Toronto Star

Sellers may feel auctions mean less control over sales price, realtor says

- TESS KALINOWSKI REAL ESTATE REPORTER

Why more Ontario properties aren’t sold by auction remains a mystery to Kingston, Ont.-area realtor Manson Slik, who has been selling real estate by auction for 22 years.

He went to his first real estate auction when he was 23 and was sufficient­ly impressed to join the company now called Gordon’s Estate Services, which has auctioned thousands of properties.

“All I saw was opportunit­y. I saw an auctioneer who just made a 10-percent commission, a buyer who got to buy a house he was happy with and a seller who, I thought, was satisfied and happy too,” he said.

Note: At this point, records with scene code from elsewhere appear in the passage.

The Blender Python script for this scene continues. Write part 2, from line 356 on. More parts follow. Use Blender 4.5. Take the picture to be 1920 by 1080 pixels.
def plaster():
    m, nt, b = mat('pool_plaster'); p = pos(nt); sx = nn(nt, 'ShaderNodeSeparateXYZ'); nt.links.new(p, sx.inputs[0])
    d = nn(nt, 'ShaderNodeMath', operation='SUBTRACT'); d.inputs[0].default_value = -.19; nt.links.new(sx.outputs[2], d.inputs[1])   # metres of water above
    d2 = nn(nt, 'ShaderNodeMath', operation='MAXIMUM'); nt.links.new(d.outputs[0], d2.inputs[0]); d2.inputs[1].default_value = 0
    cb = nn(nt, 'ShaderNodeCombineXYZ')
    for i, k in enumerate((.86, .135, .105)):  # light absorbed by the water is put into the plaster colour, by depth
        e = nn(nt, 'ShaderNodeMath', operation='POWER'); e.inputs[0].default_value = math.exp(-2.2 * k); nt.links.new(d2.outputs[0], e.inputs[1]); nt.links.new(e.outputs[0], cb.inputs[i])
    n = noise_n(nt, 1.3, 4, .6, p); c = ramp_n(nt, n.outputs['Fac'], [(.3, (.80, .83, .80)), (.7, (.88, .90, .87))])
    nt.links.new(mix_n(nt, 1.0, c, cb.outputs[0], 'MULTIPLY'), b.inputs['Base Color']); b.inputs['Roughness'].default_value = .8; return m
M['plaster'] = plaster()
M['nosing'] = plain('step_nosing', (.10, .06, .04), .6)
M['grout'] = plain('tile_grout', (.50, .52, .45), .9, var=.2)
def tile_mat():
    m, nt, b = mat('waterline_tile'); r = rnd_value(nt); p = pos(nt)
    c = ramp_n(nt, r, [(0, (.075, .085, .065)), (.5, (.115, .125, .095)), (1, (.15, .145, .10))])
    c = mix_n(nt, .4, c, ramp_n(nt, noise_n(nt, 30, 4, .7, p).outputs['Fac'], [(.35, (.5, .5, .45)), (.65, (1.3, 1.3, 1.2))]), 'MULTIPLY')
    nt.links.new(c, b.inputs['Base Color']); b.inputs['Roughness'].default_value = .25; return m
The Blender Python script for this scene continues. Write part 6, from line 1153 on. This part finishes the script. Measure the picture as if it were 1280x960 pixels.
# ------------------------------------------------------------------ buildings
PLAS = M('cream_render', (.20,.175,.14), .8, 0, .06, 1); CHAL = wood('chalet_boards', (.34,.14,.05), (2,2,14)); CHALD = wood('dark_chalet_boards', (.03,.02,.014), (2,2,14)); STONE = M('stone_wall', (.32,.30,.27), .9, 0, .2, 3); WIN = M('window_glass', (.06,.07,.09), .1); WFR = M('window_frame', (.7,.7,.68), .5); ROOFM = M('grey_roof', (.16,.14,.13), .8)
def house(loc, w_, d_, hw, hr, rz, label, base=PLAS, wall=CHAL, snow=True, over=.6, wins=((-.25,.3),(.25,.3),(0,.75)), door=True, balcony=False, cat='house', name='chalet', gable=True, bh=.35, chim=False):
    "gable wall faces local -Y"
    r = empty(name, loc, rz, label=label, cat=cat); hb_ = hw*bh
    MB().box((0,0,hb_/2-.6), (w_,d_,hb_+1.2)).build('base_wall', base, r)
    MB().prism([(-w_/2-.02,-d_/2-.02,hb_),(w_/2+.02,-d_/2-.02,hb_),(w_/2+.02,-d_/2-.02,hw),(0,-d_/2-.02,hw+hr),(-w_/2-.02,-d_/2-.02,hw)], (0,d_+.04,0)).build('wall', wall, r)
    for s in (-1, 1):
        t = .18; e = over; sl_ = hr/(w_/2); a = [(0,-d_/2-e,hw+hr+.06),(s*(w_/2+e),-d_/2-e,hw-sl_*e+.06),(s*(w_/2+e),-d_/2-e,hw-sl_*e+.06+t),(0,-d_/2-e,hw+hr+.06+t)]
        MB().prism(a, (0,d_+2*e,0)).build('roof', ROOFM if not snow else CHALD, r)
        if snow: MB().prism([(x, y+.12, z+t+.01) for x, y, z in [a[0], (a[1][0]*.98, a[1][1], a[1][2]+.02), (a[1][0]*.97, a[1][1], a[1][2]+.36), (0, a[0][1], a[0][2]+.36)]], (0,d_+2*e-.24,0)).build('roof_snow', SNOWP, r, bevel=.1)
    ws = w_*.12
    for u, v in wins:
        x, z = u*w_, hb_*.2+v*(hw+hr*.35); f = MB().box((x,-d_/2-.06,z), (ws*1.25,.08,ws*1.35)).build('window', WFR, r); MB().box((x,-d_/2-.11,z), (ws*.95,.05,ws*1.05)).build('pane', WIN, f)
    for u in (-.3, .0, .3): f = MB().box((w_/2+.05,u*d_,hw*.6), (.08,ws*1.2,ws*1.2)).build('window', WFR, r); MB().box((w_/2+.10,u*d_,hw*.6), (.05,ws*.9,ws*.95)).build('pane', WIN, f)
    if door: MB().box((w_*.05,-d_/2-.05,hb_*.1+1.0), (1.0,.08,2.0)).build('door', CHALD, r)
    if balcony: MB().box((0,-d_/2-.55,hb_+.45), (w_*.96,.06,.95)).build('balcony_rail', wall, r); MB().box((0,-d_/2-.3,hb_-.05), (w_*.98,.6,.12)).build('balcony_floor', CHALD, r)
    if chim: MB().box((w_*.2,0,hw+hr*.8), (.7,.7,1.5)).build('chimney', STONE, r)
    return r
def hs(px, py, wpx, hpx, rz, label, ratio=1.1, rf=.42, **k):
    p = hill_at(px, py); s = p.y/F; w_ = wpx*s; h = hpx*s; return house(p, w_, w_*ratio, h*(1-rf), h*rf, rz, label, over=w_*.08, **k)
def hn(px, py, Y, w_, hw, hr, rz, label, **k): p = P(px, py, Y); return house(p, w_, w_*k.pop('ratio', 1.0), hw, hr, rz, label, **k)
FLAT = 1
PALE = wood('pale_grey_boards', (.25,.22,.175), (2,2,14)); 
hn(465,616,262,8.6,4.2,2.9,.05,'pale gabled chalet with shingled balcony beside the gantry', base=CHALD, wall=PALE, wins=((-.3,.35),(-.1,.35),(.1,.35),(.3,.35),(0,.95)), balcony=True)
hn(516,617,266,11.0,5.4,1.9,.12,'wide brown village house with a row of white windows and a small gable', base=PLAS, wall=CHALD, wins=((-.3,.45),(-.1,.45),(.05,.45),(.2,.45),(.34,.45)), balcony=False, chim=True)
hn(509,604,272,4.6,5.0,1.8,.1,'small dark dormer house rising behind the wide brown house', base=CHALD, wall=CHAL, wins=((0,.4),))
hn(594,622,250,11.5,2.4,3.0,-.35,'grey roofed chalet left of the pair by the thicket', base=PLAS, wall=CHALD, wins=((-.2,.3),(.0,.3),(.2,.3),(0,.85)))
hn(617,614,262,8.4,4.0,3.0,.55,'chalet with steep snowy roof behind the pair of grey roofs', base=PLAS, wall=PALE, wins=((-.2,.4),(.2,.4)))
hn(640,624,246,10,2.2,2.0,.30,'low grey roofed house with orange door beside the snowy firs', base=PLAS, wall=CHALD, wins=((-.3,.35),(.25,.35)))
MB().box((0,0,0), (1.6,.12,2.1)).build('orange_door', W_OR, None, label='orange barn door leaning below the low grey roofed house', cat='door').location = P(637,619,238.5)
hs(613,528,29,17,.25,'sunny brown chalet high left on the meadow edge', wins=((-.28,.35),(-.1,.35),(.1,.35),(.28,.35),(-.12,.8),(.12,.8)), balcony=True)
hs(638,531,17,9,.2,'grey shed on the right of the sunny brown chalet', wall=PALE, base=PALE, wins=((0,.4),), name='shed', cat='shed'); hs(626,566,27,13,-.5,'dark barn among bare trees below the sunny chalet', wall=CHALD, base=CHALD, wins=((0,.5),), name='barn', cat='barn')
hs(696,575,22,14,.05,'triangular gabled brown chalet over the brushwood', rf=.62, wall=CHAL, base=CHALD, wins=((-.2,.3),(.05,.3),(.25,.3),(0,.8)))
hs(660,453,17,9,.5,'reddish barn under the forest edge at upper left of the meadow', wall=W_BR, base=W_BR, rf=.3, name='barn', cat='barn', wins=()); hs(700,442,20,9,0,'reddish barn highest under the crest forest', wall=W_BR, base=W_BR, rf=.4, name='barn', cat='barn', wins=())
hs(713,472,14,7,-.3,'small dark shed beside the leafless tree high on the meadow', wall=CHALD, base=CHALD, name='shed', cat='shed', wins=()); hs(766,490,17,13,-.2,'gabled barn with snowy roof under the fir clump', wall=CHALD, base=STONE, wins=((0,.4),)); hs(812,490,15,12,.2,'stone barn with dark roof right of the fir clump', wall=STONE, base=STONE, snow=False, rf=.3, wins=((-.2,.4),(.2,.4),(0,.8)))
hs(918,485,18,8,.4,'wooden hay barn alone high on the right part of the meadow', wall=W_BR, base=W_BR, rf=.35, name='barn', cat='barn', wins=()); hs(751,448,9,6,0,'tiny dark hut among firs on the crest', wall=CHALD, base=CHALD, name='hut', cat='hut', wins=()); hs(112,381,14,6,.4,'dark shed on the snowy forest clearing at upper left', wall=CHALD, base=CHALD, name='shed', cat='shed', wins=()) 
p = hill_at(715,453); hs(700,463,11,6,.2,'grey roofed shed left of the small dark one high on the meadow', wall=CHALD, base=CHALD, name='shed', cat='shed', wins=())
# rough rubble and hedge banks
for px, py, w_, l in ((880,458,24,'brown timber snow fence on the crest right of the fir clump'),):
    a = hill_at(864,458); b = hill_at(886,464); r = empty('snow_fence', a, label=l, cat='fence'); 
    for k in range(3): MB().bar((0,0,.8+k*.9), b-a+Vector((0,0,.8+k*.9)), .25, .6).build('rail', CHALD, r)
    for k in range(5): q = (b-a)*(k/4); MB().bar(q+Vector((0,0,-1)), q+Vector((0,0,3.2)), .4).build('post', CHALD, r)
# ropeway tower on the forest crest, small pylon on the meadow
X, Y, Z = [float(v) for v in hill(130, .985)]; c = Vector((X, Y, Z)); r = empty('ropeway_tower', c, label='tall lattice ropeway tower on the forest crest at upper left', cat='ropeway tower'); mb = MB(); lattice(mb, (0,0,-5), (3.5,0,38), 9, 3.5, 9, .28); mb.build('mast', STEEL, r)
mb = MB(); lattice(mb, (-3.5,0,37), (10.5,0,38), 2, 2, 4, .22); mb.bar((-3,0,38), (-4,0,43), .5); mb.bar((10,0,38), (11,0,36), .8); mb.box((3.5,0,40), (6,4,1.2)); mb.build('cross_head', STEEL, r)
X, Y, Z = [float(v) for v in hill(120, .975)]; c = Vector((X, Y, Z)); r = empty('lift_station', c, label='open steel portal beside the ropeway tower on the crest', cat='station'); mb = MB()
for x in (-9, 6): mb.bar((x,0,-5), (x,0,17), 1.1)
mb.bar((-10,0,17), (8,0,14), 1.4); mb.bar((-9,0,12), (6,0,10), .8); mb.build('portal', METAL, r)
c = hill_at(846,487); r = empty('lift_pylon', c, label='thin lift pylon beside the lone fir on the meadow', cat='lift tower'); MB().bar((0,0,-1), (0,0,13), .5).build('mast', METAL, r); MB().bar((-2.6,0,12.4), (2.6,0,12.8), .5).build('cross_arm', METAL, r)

“I just felt like this is the new thing. This is going to change real estate. It felt like for sure this is going to catch on. This is open, it’s transparen­t, everything about it is better.

“People can see who they’re bidding against, they can see how much more they’ve got to go,” said Slik, who has been teaching an auctioneer accreditat­ion course for a decade.

For years, Gordon’s set up booths at real estate convention­s, run seminars and ad campaigns.

But the business remains mostly confined to estate sales and what Slik calls “white elephant properties” — places that are unique, highly personaliz­ed or over-built.

“We were just never able to get a foothold,” he said, adding that others who tried also struggled.

Although anyone in Ontario can auction their house, Slik thinks most don’t opt for it because they perceive it as putting them at greater risk of not achieving their home’s value. A traditiona­l listing gives sellers a sense of control over their selling price, even though a house worth $500,000 that’s listed at $800,000 isn’t likely to fetch the higher number.

Because Gordon’s is a licensed brokerage, all its auction listings are exposed on the Multiple Listings Service (MLS), but there are probably only about five companies in Ontario that are brokers and auctioneer­s, Slik said. He figures there are fewer than 1,000 real estate sales by auction a year in Ontario.